As I mentioned in my last post, one of the things I realized during this year’s training cycle is that too much of a good thing is, well, not a good thing. My cross training last year included 1-2 HIIT classes a week, along with yoga, aerobics, weightlifting, trail running, hiking, and spin.

This year, it was very sporadic yoga, 4-5 HIIT classes a week and … not much else. The weather was certainly a contributing factor in keeping my road mileage up, in addition to cramping my style for trail running and hiking as much as usual, but I otherwise had no excuse for the lack of variety in my workouts.  As much as “every day is different” in HIIT (especially when there are different HIIT formats on each day), like anything the effectiveness declines at a certain point.  In fact, this article explains exactly why doing HIIT more than 2-3 times per week could be detrimental to your overall fitness gains.

Therefore, in my new “off-season” training plan, in addition to upping my yoga attendance, I’ve resolved to start going to spin class more often. Hiking season (for me) will be coming to a close soon – the next few weeks are quite busy and I’m not a huge fan of winter hiking. (I do enjoy snowshoeing on moderate trails, such as those found at Thacher Park, the Albany Pine Bush, and Plotter Kill Preserve, but I generally just say no to high peaks if it involves needing crampons.) Anyway, last night was my first spin class in nearly a year, and I felt it in all of the good ways. I was excited to see that my favorite spin instructor is still teaching at my “other” gym (the big box one with multiple locations nearby and a low membership fee, that comes in handy when I need to use the treadmill or … well, want to go to spin class!), and the room was recently redone with a large screen that plays virtual videos of beautiful roads during class. (When class isn’t in session, it plays videos of spin instructors, so basically even if there isn’t a spin class scheduled, you can still go to spin class – one of the things my freelancing husband loves about this gym.)

I found settling into a hard pace a lot easier than I anticipated – not physically, per se, but mentally. Before I knew it, I was pushing away in a hard gear, out of breath and sweating, while telling myself I just needed to get through the song before I took a sip of water and slowed down a bit. I forgot how much harder I push myself in spin class compared with other workouts … including running itself. Which explains why my body was missing this form of exercise so much.

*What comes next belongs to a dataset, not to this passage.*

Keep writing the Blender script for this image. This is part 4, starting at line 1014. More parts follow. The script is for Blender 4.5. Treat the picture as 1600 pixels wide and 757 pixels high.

In fact, after class, I was not only excited for my next spin class, but I am also excited for my next HIIT class and see how hard I can push myself. I am also excited for my next run, to see if I can push myself harder and faster there as well.

Also, good news: I haven’t been having hip pain! I’m not sure if it’s because I’ve dialed back the mileage, gone to more yoga, visited the chiropractor, or switched back to a higher drop shoe (or some combination of all of these), but whatever it is, I’m glad for it! It still hurts to drive long distances (cruise control helps), but otherwise I am obviously doing something right!